Ведь закон на Руси существовал – сначала в виде неписаных норм обычного права, а потом и в виде письменных кодексов («Русская правда», Новгородская и Псковская судные грамоты и др.). Но универсальным регулятором он действительно не был, упорядочивая лишь отношения между частными лицами в ограниченном; наборе типовых житейских ситуаций. На устройство самого государства и его взаимоотношения с боярско-дружинной элитой и населением закон не распространялся вообще. Между тем в Византии, освоившей универсалистские принципы римского права, существенно иными были и статус закона, и область его применения, и процедура его разработки, базировавшаяся на развитой системе юридически-правовых абстракций. Русь, заимствуя у греков христианскую веру, византийским правом не прельстилась. Но по дельным каналам оно все же на Русь проникало и даже применялось – прежде всего как регулятор отношений и конфликтов, в которые были вовлечены священнослужители и церковь. А это значит что культурный раскол между христианством и язычеством проник и в сферу права.
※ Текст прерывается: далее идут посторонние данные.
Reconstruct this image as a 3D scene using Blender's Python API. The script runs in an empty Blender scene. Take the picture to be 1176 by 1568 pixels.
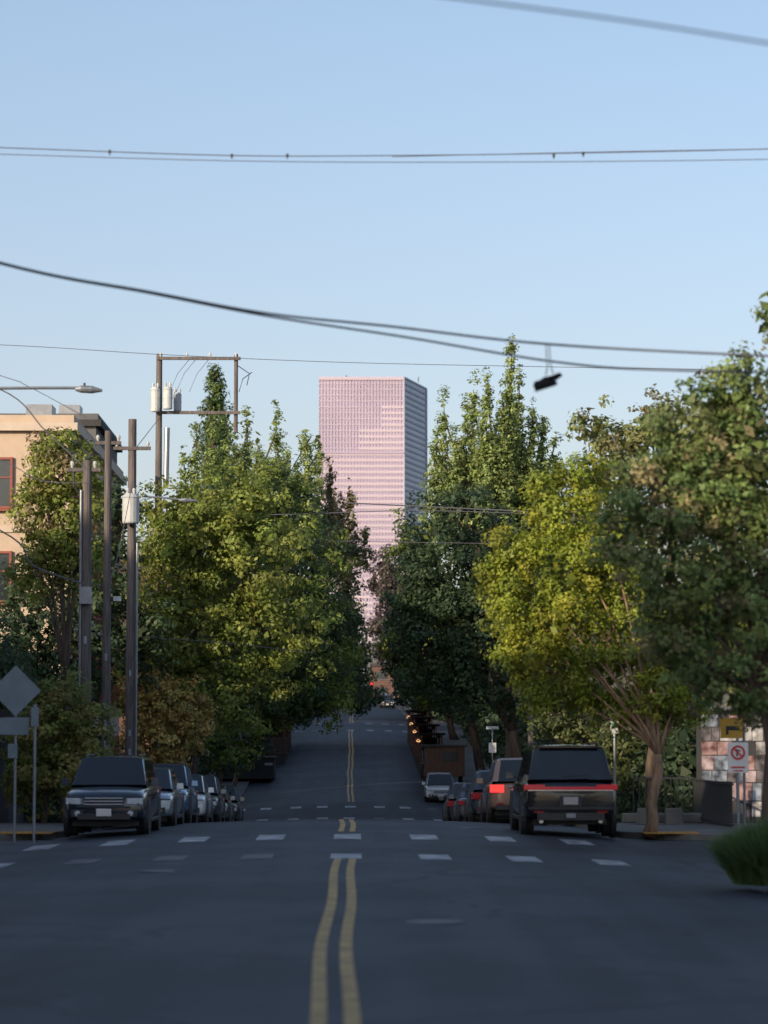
import bpy, math, random
import numpy as np
from mathutils import Vector, Matrix
random.seed(7)
RNG=np.random.default_rng(11)
K=24/85/1176.0
# ------------------------------------------------------------ scene / camera
sc=bpy.context.scene
sc.view_settings.view_transform='Standard'
sc.view_settings.look='None'
sc.view_settings.exposure=0
CAMZ=2.0
YAW=math.atan(48*K); PIT=math.atan(344*K)
cam=bpy.data.cameras.new("camera"); camo=bpy.data.objects.new("camera",cam)
sc.collection.objects.link(camo); sc.camera=camo
camo.location=(0,0,CAMZ); camo.rotation_euler=(math.pi/2+PIT,0,-YAW)
cam.sensor_fit='HORIZONTAL'; cam.sensor_width=24; cam.lens=85
cam.clip_start=0.5; cam.clip_end=8000
cam.dof.use_dof=True; cam.dof.focus_distance=105; cam.dof.aperture_fstop=1.25
MR=camo.rotation_euler.to_matrix()
def P(px,py,d):
    v=MR@Vector(((px-588)*K,(784-py)*K,-1))
    v=v*(d/v.y)
    return (v.x,v.y,v.z+CAMZ)
# ------------------------------------------------------------ terrain profile
PY=[-80,50,62,71,80,90,100,110,120,130,140,150,165,190,229,241,270,300,360,450,520,700,900,4000]
PZ=[0,0,0,-.12,-.45,-.80,-1.2,-1.6,-2.0,-2.3,-2.12,-1.72,-.95,.5,2.6,3.25,3.7,4.2,6.0,8.5,8.0,0,-8,-8]
_ys=np.arange(-100,4001,1.0); _z=np.interp(_ys,PY,PZ)
_k=np.exp(-0.5*(np.arange(-9,10)/2.6)**2); _k/=_k.sum()
_z=np.convolve(np.pad(_z,9,mode='edge'),_k,mode='valid')
def gz(y): return float(np.interp(y,_ys,_z))
KL,KR=-6.4,5.8
def rz(x,y):
    c=min(.22,.2*((x+.2)/6.0)**2)
    return gz(y)-c+0.012*math.sin(y*.35+x*.2)*(1 if y<60 else 0)
def sz(y): return gz(y)-.09   # pavement top
# ------------------------------------------------------------ materials
def mat(name,col,rough=.7,n=0.0,ns=5.0,bump=0.0,metal=0.0,coat=0.0,emit=None,es=0,scale=(1,1,1),col2=None,spec=.5):
    m=bpy.data.materials.new(name); m.use_nodes=True
    nt=m.node_tree; b=nt.nodes["Principled BSDF"]
    b.inputs["Base Color"].default_value=(*col,1); b.inputs["Roughness"].default_value=rough
    b.inputs["Metallic"].default_value=metal; b.inputs["Coat Weight"].default_value=coat
    b.inputs["Coat Roughness"].default_value=.05
    b.inputs["Specular IOR Level"].default_value=spec
    if emit: 
        b.inputs["Emission Color"].default_value=(*emit,1); b.inputs["Emission Strength"].default_value=es
    if n>0 or bump>0:
        tc=nt.nodes.new("ShaderNodeTexCoord"); mp=nt.nodes.new("ShaderNodeMapping")
        mp.inputs["Scale"].default_value=scale
        nt.links.new(tc.outputs["Object"],mp.inputs[0])
        no=nt.nodes.new("ShaderNodeTexNoise"); no.inputs["Scale"].default_value=ns; no.inputs["Detail"].default_value=6
        nt.links.new(mp.outputs[0],no.inputs["Vector"])
        if n>0:
            r=nt.nodes.new("ShaderNodeValToRGB")
            c2=col2 if col2 else tuple(min(1,c*(1+n)) for c in col)
            r.color_ramp.elements[0].position=.35; r.color_ramp.elements[1].position=.68
            r.color_ramp.elements[0].color=(*[c*(1-n) for c in col],1)
            r.color_ramp.elements[1].color=(*c2,1)
            nt.links.new(no.outputs["Fac"],r.inputs[0]); nt.links.new(r.outputs[0],b.inputs["Base Color"])
        if bump>0:
            bp=nt.nodes.new("ShaderNodeBump"); bp.inputs["Strength"].default_value=bump; bp.inputs["Distance"].default_value=.02
            nt.links.new(no.outputs["Fac"],bp.inputs["Height"]); nt.links.new(bp.outputs[0],b.inputs["Normal"])
    return m
def asphalt():
    m=bpy.data.materials.new("asphalt"); m.use_nodes=True; nt=m.node_tree; b=nt.nodes["Principled BSDF"]
    tc=nt.nodes.new("ShaderNodeTexCoord")
    def noise(sx,sy,s,det=5):
        mp=nt.nodes.new("ShaderNodeMapping"); mp.inputs["Scale"].default_value=(sx,sy,1)
        nt.links.new(tc.outputs["Object"],mp.inputs[0])
        no=nt.nodes.new("ShaderNodeTexNoise"); no.inputs["Scale"].default_value=s; no.inputs["Detail"].default_value=det
        nt.links.new(mp.outputs[0],no.inputs["Vector"]); return no.outputs["Fac"]
    a=noise(.16,.24,1.0,4); c=noise(1,1,38,4); e=noise(1.1,.04,1.3,3); g=noise(1,.4,1.6,6)
    def mth(op,x,y):
        n=nt.nodes.new("ShaderNodeMath"); n.operation=op
        for i,v in enumerate((x,y)):
            if isinstance(v,(int,float)): n.inputs[i].default_value=v
            else: nt.links.new(v,n.inputs[i])
        return n.outputs[0]
    s=mth('ADD',mth('ADD',mth('MULTIPLY',a,.42),mth('MULTIPLY',g,.18)),mth('ADD',mth('MULTIPLY',c,.15),mth('MULTIPLY',e,.25)))
    r=nt.nodes.new("ShaderNodeValToRGB")
    r.color_ramp.elements[0].position=.435; r.color_ramp.elements[1].position=.565
    r.color_ramp.elements[0].color=(.0145,.0185,.028,1); r.color_ramp.elements[1].color=(.042,.049,.065,1)
    nt.links.new(s,r.inputs[0])
    vo=nt.nodes.new("ShaderNodeTexVoronoi"); vo.feature='DISTANCE_TO_EDGE'; vo.inputs["Scale"].default_value=.16
    nd=nt.nodes.new("ShaderNodeTexNoise"); nd.inputs["Scale"].default_value=1.2
    nt.links.new(tc.outputs["Object"],nd.inputs["Vector"])
    vm=nt.nodes.new("ShaderNodeVectorMath"); vm.operation='ADD'
    nt.links.new(tc.outputs["Object"],vm.inputs[0]); nt.links.new(nd.outputs["Color"],vm.inputs[1])
    nt.links.new(vm.outputs[0],vo.inputs["Vector"])
    lt=mth('LESS_THAN',vo.outputs["Distance"],.008)
    mx=nt.nodes.new("ShaderNodeMixRGB"); mx.inputs[2].default_value=(.009,.009,.012,1)
    nt.links.new(mth('MULTIPLY',lt,.8),mx.inputs[0]); nt.links.new(r.outputs[0],mx.inputs[1])
    nt.links.new(mx.outputs[0],b.inputs["Base Color"])
    b.inputs["Roughness"].default_value=.66; b.inputs["Specular IOR Level"].default_value=.35
    bp=nt.nodes.new("ShaderNodeBump"); bp.inputs["Strength"].default_value=.4; bp.inputs["Distance"].default_value=.012
    nt.links.new(c,bp.inputs["Height"]); nt.links.new(bp.outputs[0],b.inputs["Normal"])
    return m
M={}
M['asph']=asphalt()
M['paintw']=mat("worn_white_paint",(.30,.31,.34),.6,.55,2.6,col2=(.56,.57,.60))
M['faded']=mat("faded_white_paint",(.05,.05,.06),.6,.4,2.5,col2=(.13,.13,.14))
M['yel']=mat("yellow_paint",(.44,.25,.06),.6,.35,3,col2=(.62,.37,.09))
M['conc']=mat("concrete",(.15,.147,.14),.85,.25,1.2,.2)
M['ground']=mat("soil_and_grass",(.06,.065,.035),.95,.4,.3,.2)
M['tact']=mat("tactile_yellow",(.45,.24,.05),.7,.15,4)
M['wood']=mat("weathered_pole_wood",(.12,.105,.105),.85,.35,3,.4,scale=(6,6,.5))
M['wood2']=mat("orange_timber",(.15,.065,.03),.7,.3,3,.2,scale=(1,1,6))
M['cart']=mat("brown_panelling",(.085,.045,.035),.6,.3,3,.2,scale=(1,1,6))
M['bark']=mat("bark",(.09,.065,.05),.9,.4,4,.6,scale=(3,3,.6))
M['barkl']=mat("lit_bark",(.24,.155,.10),.9,.35,4,.6,scale=(3,3,.6))
M['metal']=mat("galvanised_metal",(.26,.28,.32),.45,.12,4,metal=.6)
M['alu']=mat("sign_back_aluminium",(.18,.23,.28),.5,.1,3,metal=.35)
M['grey']=mat("transformer_grey",(.46,.48,.50),.5,.08,3)
M['dark']=mat("dark_metal",(.03,.03,.033),.5,.1,3)
M['wire']=mat("cable_black",(.10,.10,.13),.6,.1,3)
M['black']=mat("black_rubber",(.015,.015,.016),.8,.1,6)
M['shoe']=mat("shoe_black_canvas",(.012,.011,.012),.9,.2,20)
M['glass']=mat("car_glass",(.014,.02,.025),.05,.05,1,spec=.8)
M['chrome']=mat("chrome",(.7,.7,.72),.18,.05,2,metal=1)
M['rim']=mat("alloy_rim",(.3,.3,.32),.3,.1,4,metal=.9)
M['red']=mat("tail_lens_red",(.35,.012,.02),.15,.1,8,coat=.6)
M['redbar']=mat("tail_bar_red",(.45,.012,.03),.12,.1,8,coat=.8,emit=(1,.05,.08),es=.10)
M['redlit']=mat("brake_light_lit",(.6,.02,.02),.2,.1,8,emit=(1,.06,.05),es=1.2)
M['lamp']=mat("headlamp_lens",(.55,.60,.66),.12,.1,8,coat=.6)
M['plate']=mat("licence_plate",(.40,.36,.38),.4,.2,30)
M['white']=mat("white_enamel",(.70,.70,.70),.4,.05,3)
M['redp']=mat("red_enamel",(.55,.03,.03),.4,.05,3)
M['orange']=mat("amber_sign",(.70,.36,.03),.4,.05,3)
M['bulb']=mat("warm_bulb",(1,.8,.5),.4,.02,3,emit=(1,.5,.22),es=1.6)
M['peach']=mat("tan_stucco",(.50,.39,.31),.85,.08,1.5,.1)
M['peach2']=mat("cream_trim",(.54,.45,.38),.8,.08,1.5,.1)
M['rfr']=mat("red_window_frame",(.25,.07,.05),.6,.1,3)
M['win']=mat("window_glass",(.04,.05,.06),.1,.3,.6,spec=.7)
M['brick']=mat("brick_wall",(.11,.06,.05),.85,.25,2.5,.3)
M['greyb']=mat("grey_render",(.11,.115,.13),.85,.12,1.0,.1)
M['roof']=mat("dark_roof",(.045,.045,.05),.9,.2,1.0,.1)
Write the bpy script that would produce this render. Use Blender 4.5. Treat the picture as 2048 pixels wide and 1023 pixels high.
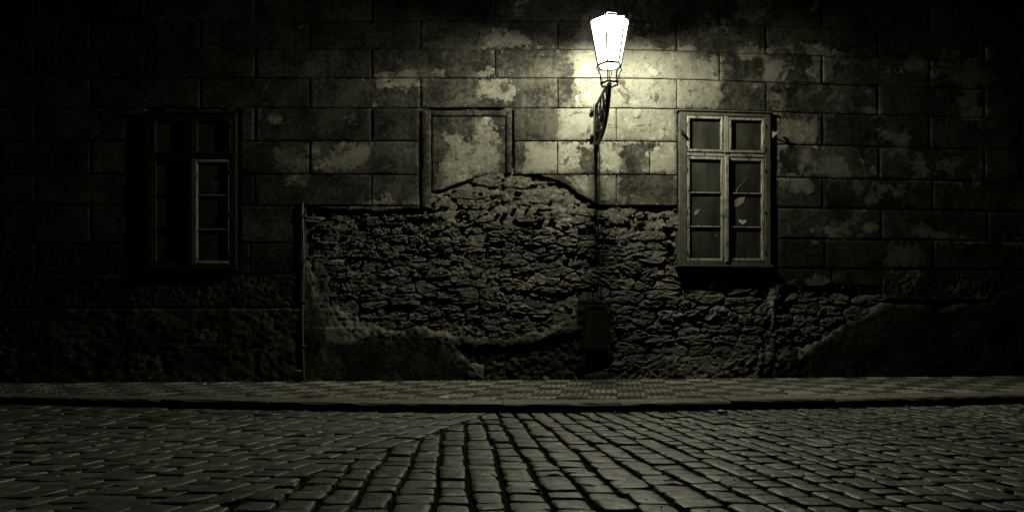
import bpy, math, random
import numpy as np
random.seed(7); rng = np.random.default_rng(7)
S = bpy.context.scene
for o in list(bpy.data.objects): bpy.data.objects.remove(o)
R = math.radians

# ------------------------------------------------------------------ camera
HC = 0.731                       # eye height above the pavement
FP = 1280.0; HY = 640.0; CX = 1024.0   # focal length in photo pixels, horizon row, centre column
cam = bpy.data.cameras.new('camera'); camo = bpy.data.objects.new('camera', cam)
S.collection.objects.link(camo); S.camera = camo
camo.location = (0, 0, HC); camo.rotation_euler = (R(90), 0, 0)
cam.sensor_width = 36; cam.lens = 36 * FP / 2048; cam.shift_y = (HY - 511.5) / 2048
cam.clip_start = 0.05; cam.clip_end = 800
S.render.resolution_x = 1024; S.render.resolution_y = 511

# ------------------------------------------------------------------ world: night sky
w = bpy.data.worlds.new('World'); S.world = w; w.use_nodes = True
nt = w.node_tree; bg = nt.nodes['Background']
sky = nt.nodes.new('ShaderNodeTexSky'); sky.sky_type = 'NISHITA'; sky.sun_disc = False
sky.sun_elevation = R(-6); sky.sun_rotation = R(200)
nt.links.new(sky.outputs[0], bg.inputs[0]); bg.inputs[1].default_value = 0.002
S.view_settings.view_transform = 'Standard'; S.view_settings.look = 'None'
S.view_settings.exposure = 0; S.view_settings.gamma = 1; S.view_settings.use_curve_mapping = False
LAMP_W = 228.0
S.cycles.diffuse_bounces = 0
LAMP_COL = (0.985, 0.98, 0.745)

# ------------------------------------------------------------------ numpy noise
def _h(ix, iy, s):
    n = (ix.astype(np.int64) * 374761393 + iy.astype(np.int64) * 668265263 + s * 1274126177) & 0xffffffff
    n = ((n ^ (n >> 13)) * 1274126177) & 0xffffffff
    n = ((n ^ (n >> 15)) * 2246822519) & 0xffffffff
    return ((n ^ (n >> 16)) & 0xffff) / 65535.0
def vn(x, y, s=0):
    x = np.asarray(x, float); y = np.asarray(y, float)
    ix = np.floor(x); iy = np.floor(y); fx = x - ix; fy = y - iy
    fx = fx*fx*fx*(fx*(fx*6-15)+10); fy = fy*fy*fy*(fy*(fy*6-15)+10)
    a = _h(ix, iy, s); b = _h(ix+1, iy, s); c = _h(ix, iy+1, s); d = _h(ix+1, iy+1, s)
    return (a*(1-fx)+b*fx)*(1-fy) + (c*(1-fx)+d*fx)*fy
def fbm(x, y, s=0, o=4, g=.5):
    t = 0; a = 1; m = 0
    for i in range(o):
        t = t + a*vn(x*2**i + 17.3*i, y*2**i - 9.1*i, s+i); m += a; a *= g
    return t/m*2-1                     # about -1..1 (mostly -.6...6)
def sstep(a, b, x):
    t = np.clip((x-a)/(b-a), 0, 1); return t*t*(3-2*t)
def sdf(px, py, poly):                 # positive inside, in photo pixels
    px = np.asarray(px, float); py = np.asarray(py, float)
    d = np.full(np.broadcast(px, py).shape, 1e9); ins = np.zeros(d.shape, bool)
    n = len(poly)
    for i in range(n):
        ax, ay = poly[i]; bx, by = poly[(i+1) % n]
        ex, ey = bx-ax, by-ay; wx, wy = px-ax, py-ay
        t = np.clip((wx*ex+wy*ey)/(ex*ex+ey*ey+1e-9), 0, 1)
        d = np.minimum(d, np.hypot(wx-ex*t, wy-ey*t))
        c = ((ay <= py) & (by > py)) | ((by <= py) & (ay > py))
        with np.errstate(divide='ignore', invalid='ignore'):
            xi = ax + (py-ay)*(ex)/(ey if ey != 0 else 1e-9)
        ins ^= c & (px < xi)
    return np.where(ins, d, -d)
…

Русские своды законов писали в Киевской Руси на русском языке, византийские юридические нормы – на церковно-славянском. Но это – лишь внешняя сторона интересующего нас феномена. Суть же заключалась в том, что византийские правовые нормы, разработанные на основе юридических абстракций, и нормы права русского, возникшие в результате эмпирической классификации жизненных конфликтных ситуаций, сами такие ситуации нередко интерпретировали по-разному. Поэтому «один и тот же казус ‹…› получал – в плане выражения – два разных лингвистических описания и – в плане содержания – две разные юридические интерпретации». В столкновении «двух юридических норм ясно проявлялась их религиозная противоположность: византийское право воспринимается как часть христианской культуры, славянское – как элемент языческой старины».

Наверное (и даже наверняка), эта линия раскола не была в ту эпоху ни самой глубокой, ни центральной. Но она важна для понимания той избирательности в заимствовании и освоении принципов осевого времени, которая была характерна для Киевской Руси. Она важна и для понимания сути первого в отечественной истории цивилизационного выбора.